## [Supplied material]
-------
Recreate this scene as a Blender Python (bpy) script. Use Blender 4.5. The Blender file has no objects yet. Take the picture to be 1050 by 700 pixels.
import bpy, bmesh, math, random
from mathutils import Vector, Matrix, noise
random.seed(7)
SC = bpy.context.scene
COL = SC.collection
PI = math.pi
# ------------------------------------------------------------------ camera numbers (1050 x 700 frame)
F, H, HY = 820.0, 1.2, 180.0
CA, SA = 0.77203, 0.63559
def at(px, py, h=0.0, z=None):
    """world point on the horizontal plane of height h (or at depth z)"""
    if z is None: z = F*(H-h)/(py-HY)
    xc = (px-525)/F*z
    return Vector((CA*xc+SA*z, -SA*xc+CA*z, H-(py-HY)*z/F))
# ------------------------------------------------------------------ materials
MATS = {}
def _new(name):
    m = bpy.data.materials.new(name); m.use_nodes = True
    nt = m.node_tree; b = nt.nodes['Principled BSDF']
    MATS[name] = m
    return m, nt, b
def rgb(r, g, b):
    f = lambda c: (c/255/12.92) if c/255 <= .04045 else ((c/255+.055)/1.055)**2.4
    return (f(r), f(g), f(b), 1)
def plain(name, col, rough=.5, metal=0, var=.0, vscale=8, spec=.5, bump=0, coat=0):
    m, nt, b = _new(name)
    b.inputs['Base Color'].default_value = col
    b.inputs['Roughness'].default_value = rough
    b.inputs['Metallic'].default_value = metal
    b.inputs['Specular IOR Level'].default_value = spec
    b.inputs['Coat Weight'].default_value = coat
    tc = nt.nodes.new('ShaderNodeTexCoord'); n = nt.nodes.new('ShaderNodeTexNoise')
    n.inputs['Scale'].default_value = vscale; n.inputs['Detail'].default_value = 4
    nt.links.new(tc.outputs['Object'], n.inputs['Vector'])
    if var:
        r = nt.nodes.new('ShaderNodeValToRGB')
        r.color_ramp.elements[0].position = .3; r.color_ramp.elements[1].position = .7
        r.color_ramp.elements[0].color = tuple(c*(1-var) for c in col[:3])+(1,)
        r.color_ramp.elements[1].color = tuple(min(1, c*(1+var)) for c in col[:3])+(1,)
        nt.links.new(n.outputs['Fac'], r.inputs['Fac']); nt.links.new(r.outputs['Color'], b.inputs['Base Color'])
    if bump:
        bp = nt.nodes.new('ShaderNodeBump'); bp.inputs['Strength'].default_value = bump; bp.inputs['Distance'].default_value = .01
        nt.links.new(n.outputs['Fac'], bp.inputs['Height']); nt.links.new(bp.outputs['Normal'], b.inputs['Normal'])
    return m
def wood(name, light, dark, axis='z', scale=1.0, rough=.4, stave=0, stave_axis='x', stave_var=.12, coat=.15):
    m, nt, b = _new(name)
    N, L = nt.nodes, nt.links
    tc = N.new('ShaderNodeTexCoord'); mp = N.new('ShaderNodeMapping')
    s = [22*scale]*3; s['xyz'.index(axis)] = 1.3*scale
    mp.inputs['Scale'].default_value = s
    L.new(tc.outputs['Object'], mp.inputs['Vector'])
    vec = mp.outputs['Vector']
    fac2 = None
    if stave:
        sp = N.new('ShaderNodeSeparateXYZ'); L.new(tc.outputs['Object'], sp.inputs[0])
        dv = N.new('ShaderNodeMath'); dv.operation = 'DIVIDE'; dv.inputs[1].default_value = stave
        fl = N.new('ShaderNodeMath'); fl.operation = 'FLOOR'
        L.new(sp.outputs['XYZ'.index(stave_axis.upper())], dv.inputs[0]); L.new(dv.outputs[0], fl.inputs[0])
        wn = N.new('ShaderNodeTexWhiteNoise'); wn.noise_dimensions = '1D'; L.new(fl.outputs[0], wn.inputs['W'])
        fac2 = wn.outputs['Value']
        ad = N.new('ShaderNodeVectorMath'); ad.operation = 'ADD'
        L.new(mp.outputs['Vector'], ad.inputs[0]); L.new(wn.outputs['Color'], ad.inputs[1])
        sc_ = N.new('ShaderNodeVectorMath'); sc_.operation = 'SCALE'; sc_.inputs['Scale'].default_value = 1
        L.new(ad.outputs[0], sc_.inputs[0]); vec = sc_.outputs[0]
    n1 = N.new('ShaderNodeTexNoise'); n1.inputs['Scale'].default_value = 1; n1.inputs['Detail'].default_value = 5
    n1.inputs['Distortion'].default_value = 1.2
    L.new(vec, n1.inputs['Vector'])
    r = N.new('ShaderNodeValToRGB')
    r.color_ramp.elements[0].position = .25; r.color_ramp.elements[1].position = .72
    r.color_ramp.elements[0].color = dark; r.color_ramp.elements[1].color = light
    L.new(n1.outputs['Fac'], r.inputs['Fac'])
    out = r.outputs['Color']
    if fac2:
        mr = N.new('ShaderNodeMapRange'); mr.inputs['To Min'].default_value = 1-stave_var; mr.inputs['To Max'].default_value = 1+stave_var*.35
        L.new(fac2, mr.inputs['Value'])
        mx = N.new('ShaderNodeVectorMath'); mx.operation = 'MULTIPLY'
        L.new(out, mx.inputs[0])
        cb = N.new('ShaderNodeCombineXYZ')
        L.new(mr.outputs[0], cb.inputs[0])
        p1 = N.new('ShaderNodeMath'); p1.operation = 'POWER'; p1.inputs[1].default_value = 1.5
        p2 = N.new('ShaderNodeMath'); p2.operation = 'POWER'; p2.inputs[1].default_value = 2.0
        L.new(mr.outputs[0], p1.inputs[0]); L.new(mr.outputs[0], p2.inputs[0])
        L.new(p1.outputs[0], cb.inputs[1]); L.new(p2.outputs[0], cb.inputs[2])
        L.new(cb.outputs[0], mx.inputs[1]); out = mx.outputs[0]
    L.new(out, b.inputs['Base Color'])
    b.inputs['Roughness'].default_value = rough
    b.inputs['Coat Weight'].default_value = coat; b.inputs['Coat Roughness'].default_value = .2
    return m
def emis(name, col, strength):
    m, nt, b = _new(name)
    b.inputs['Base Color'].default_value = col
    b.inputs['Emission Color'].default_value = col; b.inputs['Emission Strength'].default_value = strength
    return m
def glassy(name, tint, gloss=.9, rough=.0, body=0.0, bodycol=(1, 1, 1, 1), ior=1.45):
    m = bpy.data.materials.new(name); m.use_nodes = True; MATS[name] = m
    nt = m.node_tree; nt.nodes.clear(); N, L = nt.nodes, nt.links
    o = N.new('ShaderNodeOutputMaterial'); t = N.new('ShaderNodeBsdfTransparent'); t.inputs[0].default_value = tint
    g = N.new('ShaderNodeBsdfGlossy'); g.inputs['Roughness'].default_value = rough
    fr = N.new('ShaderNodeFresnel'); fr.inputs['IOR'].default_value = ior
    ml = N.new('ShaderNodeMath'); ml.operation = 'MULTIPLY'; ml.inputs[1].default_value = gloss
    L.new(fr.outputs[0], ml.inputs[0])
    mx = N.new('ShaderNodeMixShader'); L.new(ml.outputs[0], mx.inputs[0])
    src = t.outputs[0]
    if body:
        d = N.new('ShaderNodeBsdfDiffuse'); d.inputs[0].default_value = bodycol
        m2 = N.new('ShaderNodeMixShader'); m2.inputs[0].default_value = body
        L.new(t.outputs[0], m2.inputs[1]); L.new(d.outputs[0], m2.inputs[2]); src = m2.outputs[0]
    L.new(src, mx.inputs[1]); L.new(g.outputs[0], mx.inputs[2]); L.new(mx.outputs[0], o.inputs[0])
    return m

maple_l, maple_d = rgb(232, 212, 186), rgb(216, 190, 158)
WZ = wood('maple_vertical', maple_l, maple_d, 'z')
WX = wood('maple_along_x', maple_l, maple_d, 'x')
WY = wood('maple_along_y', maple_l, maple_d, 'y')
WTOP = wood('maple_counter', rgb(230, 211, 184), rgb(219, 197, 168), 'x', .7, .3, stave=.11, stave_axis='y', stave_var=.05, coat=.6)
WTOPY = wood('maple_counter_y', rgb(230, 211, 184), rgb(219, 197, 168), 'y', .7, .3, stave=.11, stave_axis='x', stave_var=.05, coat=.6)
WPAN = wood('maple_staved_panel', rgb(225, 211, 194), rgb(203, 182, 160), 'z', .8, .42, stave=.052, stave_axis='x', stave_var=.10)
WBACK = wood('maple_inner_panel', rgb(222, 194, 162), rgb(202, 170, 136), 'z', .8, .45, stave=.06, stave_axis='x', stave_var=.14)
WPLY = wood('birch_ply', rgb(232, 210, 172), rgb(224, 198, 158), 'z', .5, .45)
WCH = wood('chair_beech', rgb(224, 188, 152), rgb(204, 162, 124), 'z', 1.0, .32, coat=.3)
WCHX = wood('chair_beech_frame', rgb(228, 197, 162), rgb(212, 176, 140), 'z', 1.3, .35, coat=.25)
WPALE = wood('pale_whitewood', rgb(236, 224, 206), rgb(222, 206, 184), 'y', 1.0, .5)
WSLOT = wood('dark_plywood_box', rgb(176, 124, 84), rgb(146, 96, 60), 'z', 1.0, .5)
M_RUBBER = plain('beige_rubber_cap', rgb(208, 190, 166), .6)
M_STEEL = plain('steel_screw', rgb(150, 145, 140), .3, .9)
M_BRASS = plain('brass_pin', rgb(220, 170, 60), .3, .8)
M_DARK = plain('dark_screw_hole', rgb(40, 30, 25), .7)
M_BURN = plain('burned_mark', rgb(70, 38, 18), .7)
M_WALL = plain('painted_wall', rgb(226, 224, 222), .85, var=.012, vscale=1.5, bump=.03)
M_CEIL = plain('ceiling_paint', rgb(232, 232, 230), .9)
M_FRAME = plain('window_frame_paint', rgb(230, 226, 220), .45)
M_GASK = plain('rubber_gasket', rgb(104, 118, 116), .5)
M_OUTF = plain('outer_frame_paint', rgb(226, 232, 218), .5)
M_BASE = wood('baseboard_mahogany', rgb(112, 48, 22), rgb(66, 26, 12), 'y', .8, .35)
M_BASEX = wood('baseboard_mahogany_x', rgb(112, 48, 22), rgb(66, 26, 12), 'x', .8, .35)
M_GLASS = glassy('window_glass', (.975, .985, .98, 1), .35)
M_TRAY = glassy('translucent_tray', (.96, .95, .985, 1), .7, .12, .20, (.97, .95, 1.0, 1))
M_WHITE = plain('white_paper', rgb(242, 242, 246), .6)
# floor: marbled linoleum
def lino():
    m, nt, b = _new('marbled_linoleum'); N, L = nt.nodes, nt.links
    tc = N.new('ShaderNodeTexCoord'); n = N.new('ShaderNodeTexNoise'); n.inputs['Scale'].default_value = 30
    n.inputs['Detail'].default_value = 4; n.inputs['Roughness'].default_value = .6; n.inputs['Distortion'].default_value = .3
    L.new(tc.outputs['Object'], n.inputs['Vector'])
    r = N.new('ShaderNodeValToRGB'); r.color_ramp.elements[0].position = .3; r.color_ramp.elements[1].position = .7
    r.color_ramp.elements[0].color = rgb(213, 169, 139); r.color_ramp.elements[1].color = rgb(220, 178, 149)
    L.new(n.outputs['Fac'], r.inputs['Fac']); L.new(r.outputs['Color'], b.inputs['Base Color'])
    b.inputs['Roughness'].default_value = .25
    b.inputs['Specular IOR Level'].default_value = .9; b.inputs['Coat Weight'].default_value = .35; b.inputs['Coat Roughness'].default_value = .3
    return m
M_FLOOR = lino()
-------
## [Given problem]
Look through the material above and pick out each line holding the word "scene".

## [Reply to the task]
Recreate this scene as a Blender Python (bpy) script. Use Blender 4.5. The Blender file has no objects yet. Take the picture to be 1050 by 700 pixels.
SC = bpy.context.scene